UPDATE: 12.36pm

Earlier the BBC announced that Ross and Brand are suspended. Is this a result for the web mob? And if a web mob can achieve this, what else might it achieve? 

Original post…

Just as I was beginning to think that Clay Shirky was stretching a point about the power of the web too far…along comes the ho-hah about Jonathan Ross and Russell Brand. Firstly, I will join in the chorus. I have never found either of them at all funny. I see them as part of the monopoly of ‘celebrities’ who dominate TV and radio and are kept in the spotlight by multi-national corporations and extraordinarily powerful media companies. (Note to self - careful not to sound like Dave Spart). It has been quite gratifying to discover so many other people don’t find them funny either. Sometimes the media bombardment and general head-fixing can make one feel isolated. It’s interesting (and encouraging) to see those dominant media messages are not as global as can be imagined. 

Are they popular? Well, television and radio are incredibly strictly controlled and a great deal of what’s on there is manufactured demand. We have *no* say on what programmes we get on either radio or TV. We got rid of Sky because of i) the costs ii) the endless advertising iii) the poor quality of most of the programmes. But so what; Sky still controls huge amounts of media, and you and I control none.

Plenty of people make unpleasant phone calls, lots of things are said we would never hear - but as Shirky says, they’re not meant to be heard. What we have hear is the collisions of media. Using a personal means of communication -the telephone - and then *broadcasting* this to large numbers of people. The effect is very different than if it were two silly school boys phoning a famous actor. That would have been one to one. This is one to (very) many.

And the content is puerile. Ross and Brand stand for the ‘anything goes’ approach. But this is an ‘anything goes’ for the rich elite, anything goes for those with money.
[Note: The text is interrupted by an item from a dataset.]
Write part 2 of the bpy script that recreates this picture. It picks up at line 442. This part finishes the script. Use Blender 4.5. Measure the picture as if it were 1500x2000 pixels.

If anyone else used the work phone to call someone with a sexist message and then broadcast that to the world they would be out of the door and probably have inspector Knacker feeling their collar. 

Now, the 20,000 complaints that the BBC has received. No one has mentioned the provenance of these but I bet the vast majority are by email, or have been posted to the BBC ‘Have Your Say’ website. Reading through these comments, there are a few people who have said ‘but only two people complained at the time - why all the fuss 9 days later?’ But what they fail to understand is what Shirky talks about; the power of the web, and what the definition of now is. In the new media, the tempo of a story is not dictated by a handful of newspapers; it can be dictated by the formation of a critical mass on the web; and that’s not dependent on the traditional time frames of newspaper publishing or television and radio broadcasting. The means of communication are altered and I suspect we are still in the very early days of this.

And finally; why all the fuss about this compared with the general economic meltdown? Well that’s interesting. I can remember being a very active socialist for many years and we had weekly meetings in the Trades Club at Dalston. What was one of the biggest arguments we had? Under-consumption or over production? Soviet Union - state capitalist or bureaucratic workers state? No - where to go on the annual outing. 

I don’t know why more people have commented on this story than the economic crisis and I shall refrain from any cod explanations. But it’s almost to do with the flash nature of some of what happens on the web - it’s almost like a web mob; a critical mass is created and then everyone jumps in. 

Or maybe it’s really true that many more people can’t stand celebrity culture than we are led to believe by the same media that has created it in the first place.